By IRNA,
London : The British Foreign Office was accused Tuesday of wanting to impose wide-ranging, even draconian restrictions on former diplomats to prevent them from discussing anything that draws on their experience in the diplomatic service.
The Public Administration Select Committee condemned new rules to prevent former civil servants and diplomats speaking out about their experience of government have been condemned as an attack on free speech.
“Freedom of information means it is not up to the government to decide what information is made public, and what stays private. Yet there seems to be different rules for memoirs,” said chair of the parliamentary committee, Tony Wright.

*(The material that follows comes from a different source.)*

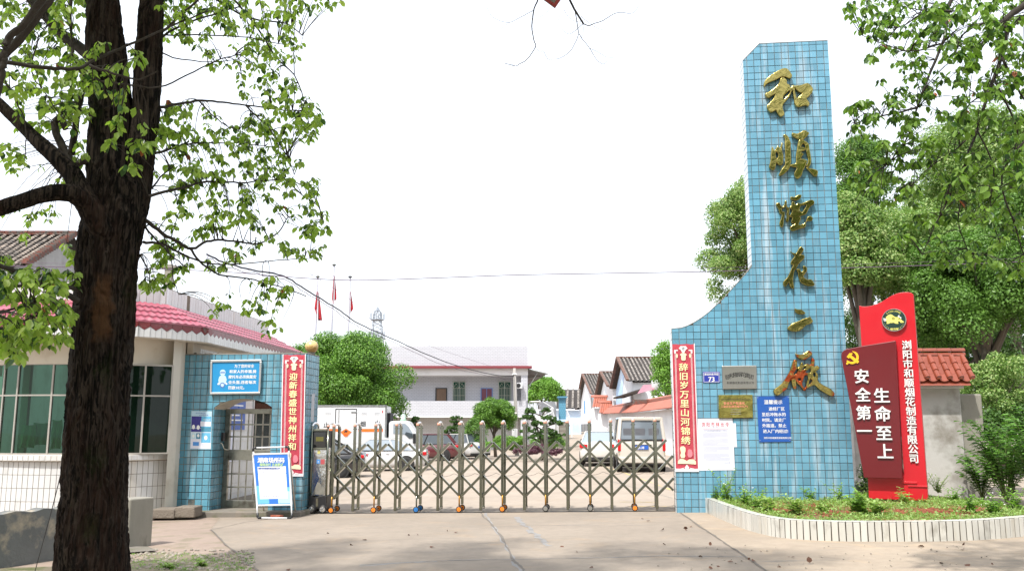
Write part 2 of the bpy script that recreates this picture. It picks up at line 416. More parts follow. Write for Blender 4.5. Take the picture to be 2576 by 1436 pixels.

“If I were a minister or a civil servant writing my memoirs, I would think it was reasonable for government to suggest changes I should make for public interest reasons, but not for it to censor me,” Wright said.
In a new report on regulations governing memoirs by former civil servants and diplomats, the all-party group of MPs was considering rules proposed by former foreign secretary Jack Straw after a spate of high-profile autobiographies criticizing government policies.
The changes have been widely criticized not least because no such rules would apply to former MPs such as Tony Blair, who is writing his political memoirs.
Wright said the Foreign Office was “clearly disturbed” that diplomats like former ambassadors to Washington Christopher Meyer and former ambassador to Uzbekistan Craig Murray were able to publish highly critical memoirs.
“But in trying to stop that happening again, they have changed the rules in a way that has – at least on paper – serious unintended consequences,” he warned.
Not only will Whitehall control more tightly what information can be published in political memoirs but it will also own the copyright of any such book, the report said.
The move is “unduly restrictive” and “may be restricting free speech,” as the crackdown would apply equally to interviews with the media, it said.
In effect, the MPs suggested it means that former diplomats could not appear on the radio for the rest of their lives to explain news events in, for example, Zimbabwe, Kenya or Pakistan.
In contrast, the new rules have not applied to recent political autobiographies have come from former deputy prime minister John Prescott, former home secretary David Blunkett and former prime minister Tony Blair’s official spokesman Alastair Campbell.
The committee proposed instead that an independent body should adjudicate in disagreements between the government and former diplomats. The office of the information commissioner could decide on whether publication was in the public interest, it suggested.